Prompting a summary. When the agent finishes a task, we want it to summarize what it did. But sometimes it would forget, or produce a mediocre summary. Now, when the agent sets the last item to completed, the tool result includes an instruction to generate a summary along with guidance on what that summary should contain.

Preventing hidden results. Sometimes the agent would present its results before completing the last item. This buried the output inside the final ToDo item, hidden from the user's view. To fix this, when the agent sets the last item to in progress, we return a message reminding it that results must come after every item on the list has been completed.

Surfacing Questions to the User

The agent is supposed to use a dedicated ask user tool when it needs input from the user. Sometimes, though, it would skip the tool and ask the question as a normal text message. Because text messages are grouped under the current ToDo item, the question would be buried inside it, invisible unless the user expanded it. I addressed this in two ways.

First, I refined the tool description of the ask user tool to make it clearer when the agent must use it.

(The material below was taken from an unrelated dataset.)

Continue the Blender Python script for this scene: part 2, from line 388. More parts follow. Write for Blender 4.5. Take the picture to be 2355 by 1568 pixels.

Second, I implemented a heuristic: if ToDo items are marked as in progress but the agent stops making tool calls and indicates it is waiting for user input, we surface a visual indicator that user action is required. This ensures that the user is not missing a question from the agent.

Takeaways

Working on the ToDo tool reinforced a few principles that apply broadly to agent tooling:

Reduce the decision space. Consolidating seven tools into one eliminated an entire class of errors where the agent chose the wrong tool or called them in the wrong order.

Make state explicit. Don't make anyone reconstruct what they can just be told.

Design for drift. Agents will ignore instructions over time. Build runtime mechanisms (reminders, corrective feedback, forced prompts) that catch them when they do.

Focus on what the user sees. Most of the issues we fixed were failures of the agent's output to reach the user in the right form, at the right time, even though the agent had completed the task successfully.